Mohammed Aïder a eu l'idée de remplacer le gluten par des protéines de canola dans un pain de farine de riz. «Mes travaux antérieurs sur l'extraction et la valorisation du tourteau de canola (ce qui reste des graines après l'extraction de l'huile) me portaient à croire que ces protéines pouvaient améliorer les problèmes de structure et d'élasticité du pain sans gluten», explique-t-il.
L'étudiante-chercheuse Kamela Salahe et le professeur Aïder ont donc préparé et cuit des pains à base de farine de riz contenant 0, 3, 6 et 9 % d'extraits protéiques de canola.
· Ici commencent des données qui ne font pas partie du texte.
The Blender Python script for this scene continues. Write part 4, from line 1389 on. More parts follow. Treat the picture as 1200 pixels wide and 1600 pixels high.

Ils ont ensuite comparé les caractéristiques de ces pains à celles d'un pain classique de farine de blé. Les résultats, qu'ils publient avec leur collègue russe Egor Olkhovatov dans le Journal of Food Science and Technology, montrent que les protéines de canola ouvrent une piste très prometteuse.
«Le pain de farine de riz à 6 % d'extraits protéiques de canola a un volume, une structure alvéolaire, une texture et une couleur qui, sans égaler ceux du pain de blé, s'approchent des attentes des consommateurs, résume le professeur Aïder. Sa teneur en protéines en fait aussi un produit ayant une valeur nutritionnelle plus intéressante qu'un simple pain de riz. Nous tentons maintenant d'améliorer ce pain en ajoutant au mélange des composés qui augmenteraient la rétention du CO2 et de la vapeur d'eau.»
Et pour ce qui est du goût? «Je ne suis pas très exigeant, mais je trouve que ce pain a un goût très agréable, répond le chercheur. Le canola lui donne une saveur qui me rappelle les produits contenant des graines de tournesol.»